## Start Data extract

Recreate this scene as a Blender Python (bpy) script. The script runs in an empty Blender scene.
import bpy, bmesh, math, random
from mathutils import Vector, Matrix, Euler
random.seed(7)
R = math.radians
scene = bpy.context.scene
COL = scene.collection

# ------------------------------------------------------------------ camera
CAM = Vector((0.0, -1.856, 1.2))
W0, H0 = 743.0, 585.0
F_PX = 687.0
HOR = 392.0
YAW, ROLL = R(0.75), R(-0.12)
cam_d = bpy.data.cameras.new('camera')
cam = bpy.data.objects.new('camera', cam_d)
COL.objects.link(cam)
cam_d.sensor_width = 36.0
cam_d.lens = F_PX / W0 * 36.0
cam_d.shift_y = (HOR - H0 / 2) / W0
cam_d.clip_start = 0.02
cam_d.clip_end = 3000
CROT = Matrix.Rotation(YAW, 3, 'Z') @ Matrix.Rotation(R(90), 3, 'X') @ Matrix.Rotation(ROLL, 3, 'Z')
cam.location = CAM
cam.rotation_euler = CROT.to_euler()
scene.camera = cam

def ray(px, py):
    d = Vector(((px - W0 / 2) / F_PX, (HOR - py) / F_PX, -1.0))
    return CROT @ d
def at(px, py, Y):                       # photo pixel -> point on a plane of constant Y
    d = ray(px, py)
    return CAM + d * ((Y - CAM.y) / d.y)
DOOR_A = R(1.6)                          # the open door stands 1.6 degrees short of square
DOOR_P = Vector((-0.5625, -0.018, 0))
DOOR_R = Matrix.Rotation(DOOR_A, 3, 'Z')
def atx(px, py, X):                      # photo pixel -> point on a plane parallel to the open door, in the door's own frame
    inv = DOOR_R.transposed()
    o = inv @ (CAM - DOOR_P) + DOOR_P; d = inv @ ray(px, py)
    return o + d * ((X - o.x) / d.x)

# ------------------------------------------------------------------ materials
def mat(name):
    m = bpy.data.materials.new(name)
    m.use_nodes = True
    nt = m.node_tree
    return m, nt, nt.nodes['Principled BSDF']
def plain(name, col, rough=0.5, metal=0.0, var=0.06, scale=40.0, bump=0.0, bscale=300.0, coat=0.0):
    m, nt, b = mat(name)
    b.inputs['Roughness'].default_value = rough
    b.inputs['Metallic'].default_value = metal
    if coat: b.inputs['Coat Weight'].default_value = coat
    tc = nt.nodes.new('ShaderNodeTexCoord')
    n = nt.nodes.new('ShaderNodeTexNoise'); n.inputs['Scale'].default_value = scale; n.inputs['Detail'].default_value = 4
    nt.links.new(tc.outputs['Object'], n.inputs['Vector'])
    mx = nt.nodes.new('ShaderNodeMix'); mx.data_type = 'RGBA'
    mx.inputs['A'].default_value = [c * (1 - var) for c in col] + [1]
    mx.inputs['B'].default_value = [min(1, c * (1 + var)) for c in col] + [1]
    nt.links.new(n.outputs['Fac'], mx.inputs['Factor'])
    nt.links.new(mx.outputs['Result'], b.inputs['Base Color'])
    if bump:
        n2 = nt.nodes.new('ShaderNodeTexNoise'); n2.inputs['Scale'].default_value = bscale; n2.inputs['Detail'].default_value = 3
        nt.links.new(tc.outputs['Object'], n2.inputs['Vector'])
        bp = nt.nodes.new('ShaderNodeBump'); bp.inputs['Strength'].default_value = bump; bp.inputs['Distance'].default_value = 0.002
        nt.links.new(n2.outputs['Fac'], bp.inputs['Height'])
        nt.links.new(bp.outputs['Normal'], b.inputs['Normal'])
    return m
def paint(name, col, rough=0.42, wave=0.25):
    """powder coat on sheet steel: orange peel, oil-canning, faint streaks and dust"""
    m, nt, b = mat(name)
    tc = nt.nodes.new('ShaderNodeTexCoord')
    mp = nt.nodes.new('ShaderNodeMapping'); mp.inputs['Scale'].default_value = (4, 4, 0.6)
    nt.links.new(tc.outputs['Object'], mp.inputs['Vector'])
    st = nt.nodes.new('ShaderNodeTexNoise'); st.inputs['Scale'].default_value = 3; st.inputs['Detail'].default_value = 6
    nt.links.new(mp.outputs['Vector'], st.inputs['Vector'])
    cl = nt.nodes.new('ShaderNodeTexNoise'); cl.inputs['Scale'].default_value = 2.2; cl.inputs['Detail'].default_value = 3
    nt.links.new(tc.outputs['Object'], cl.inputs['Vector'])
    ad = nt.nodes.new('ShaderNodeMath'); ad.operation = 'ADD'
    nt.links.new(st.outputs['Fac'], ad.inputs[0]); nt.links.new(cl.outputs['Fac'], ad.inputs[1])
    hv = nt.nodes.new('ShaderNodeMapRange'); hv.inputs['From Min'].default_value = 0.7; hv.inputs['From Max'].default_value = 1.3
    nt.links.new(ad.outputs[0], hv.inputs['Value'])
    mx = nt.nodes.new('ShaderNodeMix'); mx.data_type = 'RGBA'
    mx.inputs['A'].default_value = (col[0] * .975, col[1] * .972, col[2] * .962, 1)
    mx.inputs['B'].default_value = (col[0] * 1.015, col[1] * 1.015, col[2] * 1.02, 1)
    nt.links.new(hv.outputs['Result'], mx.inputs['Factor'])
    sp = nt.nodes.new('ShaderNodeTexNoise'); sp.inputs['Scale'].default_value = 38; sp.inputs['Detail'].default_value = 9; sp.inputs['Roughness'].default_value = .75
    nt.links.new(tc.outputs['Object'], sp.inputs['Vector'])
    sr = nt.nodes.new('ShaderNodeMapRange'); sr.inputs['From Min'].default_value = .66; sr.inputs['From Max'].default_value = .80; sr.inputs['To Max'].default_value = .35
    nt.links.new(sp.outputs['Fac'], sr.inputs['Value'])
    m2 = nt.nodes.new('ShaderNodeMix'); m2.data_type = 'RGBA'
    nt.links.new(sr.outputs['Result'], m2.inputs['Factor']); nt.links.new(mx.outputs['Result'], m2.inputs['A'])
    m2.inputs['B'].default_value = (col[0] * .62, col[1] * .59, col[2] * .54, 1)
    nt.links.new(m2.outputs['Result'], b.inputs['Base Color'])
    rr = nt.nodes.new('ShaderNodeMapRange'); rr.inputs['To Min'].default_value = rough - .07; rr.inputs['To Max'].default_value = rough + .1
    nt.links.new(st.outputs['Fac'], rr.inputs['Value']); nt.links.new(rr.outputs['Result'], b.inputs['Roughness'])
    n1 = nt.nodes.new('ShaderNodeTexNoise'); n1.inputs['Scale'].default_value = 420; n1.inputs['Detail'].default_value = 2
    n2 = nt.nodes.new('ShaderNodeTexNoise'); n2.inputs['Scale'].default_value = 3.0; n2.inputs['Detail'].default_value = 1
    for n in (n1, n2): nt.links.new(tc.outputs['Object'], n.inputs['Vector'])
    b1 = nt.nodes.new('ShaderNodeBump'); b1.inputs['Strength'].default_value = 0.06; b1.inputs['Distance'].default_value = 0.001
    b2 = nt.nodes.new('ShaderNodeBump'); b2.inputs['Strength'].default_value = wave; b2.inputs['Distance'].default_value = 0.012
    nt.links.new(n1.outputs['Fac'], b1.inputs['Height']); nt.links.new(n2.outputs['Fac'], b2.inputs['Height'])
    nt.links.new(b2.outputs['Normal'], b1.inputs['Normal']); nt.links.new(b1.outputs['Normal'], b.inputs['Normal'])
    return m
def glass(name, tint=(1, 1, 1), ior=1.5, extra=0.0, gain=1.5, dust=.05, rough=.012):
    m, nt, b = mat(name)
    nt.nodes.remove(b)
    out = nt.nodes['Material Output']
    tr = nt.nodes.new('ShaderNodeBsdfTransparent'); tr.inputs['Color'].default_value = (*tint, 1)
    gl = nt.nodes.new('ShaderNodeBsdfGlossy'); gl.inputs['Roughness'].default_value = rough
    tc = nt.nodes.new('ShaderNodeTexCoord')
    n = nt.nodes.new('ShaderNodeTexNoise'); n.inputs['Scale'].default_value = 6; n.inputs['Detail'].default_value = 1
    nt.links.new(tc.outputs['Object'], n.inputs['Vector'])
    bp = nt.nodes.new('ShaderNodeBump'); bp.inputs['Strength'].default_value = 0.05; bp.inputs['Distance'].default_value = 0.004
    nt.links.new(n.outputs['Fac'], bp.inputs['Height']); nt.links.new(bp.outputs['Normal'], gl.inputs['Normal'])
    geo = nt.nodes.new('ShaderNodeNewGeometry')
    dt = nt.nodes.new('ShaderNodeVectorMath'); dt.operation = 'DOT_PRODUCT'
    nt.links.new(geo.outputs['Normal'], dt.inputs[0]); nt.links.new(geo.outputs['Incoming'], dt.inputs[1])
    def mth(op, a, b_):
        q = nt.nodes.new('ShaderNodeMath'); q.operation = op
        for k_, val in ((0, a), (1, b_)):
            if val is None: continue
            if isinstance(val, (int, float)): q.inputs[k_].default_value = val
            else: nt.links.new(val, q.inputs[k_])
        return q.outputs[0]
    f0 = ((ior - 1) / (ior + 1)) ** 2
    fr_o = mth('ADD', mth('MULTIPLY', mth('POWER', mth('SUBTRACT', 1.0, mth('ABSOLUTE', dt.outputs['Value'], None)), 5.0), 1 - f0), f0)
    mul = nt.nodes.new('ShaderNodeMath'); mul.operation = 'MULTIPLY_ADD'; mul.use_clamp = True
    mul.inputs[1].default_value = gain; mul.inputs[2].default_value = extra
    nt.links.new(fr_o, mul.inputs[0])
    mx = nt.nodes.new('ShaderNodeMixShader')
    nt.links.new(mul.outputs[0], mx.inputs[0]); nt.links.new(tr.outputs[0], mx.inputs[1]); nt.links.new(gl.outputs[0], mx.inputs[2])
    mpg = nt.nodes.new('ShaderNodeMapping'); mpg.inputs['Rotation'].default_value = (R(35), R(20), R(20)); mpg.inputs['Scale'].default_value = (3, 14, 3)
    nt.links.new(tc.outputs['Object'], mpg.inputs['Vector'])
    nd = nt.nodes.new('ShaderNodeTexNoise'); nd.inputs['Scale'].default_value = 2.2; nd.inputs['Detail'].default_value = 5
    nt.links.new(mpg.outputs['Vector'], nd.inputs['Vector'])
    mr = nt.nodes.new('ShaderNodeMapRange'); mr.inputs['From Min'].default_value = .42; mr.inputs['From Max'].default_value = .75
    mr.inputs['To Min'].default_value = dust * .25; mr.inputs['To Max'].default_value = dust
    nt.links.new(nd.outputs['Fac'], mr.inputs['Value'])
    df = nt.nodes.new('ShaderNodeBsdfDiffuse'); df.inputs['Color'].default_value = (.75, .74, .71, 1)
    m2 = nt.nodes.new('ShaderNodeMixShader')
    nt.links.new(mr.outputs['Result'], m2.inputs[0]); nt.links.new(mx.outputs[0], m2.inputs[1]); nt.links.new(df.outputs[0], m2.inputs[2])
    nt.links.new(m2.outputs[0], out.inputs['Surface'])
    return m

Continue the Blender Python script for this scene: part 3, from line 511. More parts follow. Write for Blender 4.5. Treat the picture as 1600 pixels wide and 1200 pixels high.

## End Data extract

Starting at the first line of the records, print each line exactly, stopping after the line that contains "scene.camera = cam".

Recreate this scene as a Blender Python (bpy) script. The script runs in an empty Blender scene.
import bpy, bmesh, math, random
from mathutils import Vector, Matrix, Euler
random.seed(7)
R = math.radians
scene = bpy.context.scene
COL = scene.collection

# ------------------------------------------------------------------ camera
CAM = Vector((0.0, -1.856, 1.2))
W0, H0 = 743.0, 585.0
F_PX = 687.0
HOR = 392.0
YAW, ROLL = R(0.75), R(-0.12)
cam_d = bpy.data.cameras.new('camera')
cam = bpy.data.objects.new('camera', cam_d)
COL.objects.link(cam)
cam_d.sensor_width = 36.0
cam_d.lens = F_PX / W0 * 36.0
cam_d.shift_y = (HOR - H0 / 2) / W0
cam_d.clip_start = 0.02
cam_d.clip_end = 3000
CROT = Matrix.Rotation(YAW, 3, 'Z') @ Matrix.Rotation(R(90), 3, 'X') @ Matrix.Rotation(ROLL, 3, 'Z')
cam.location = CAM
cam.rotation_euler = CROT.to_euler()
scene.camera = cam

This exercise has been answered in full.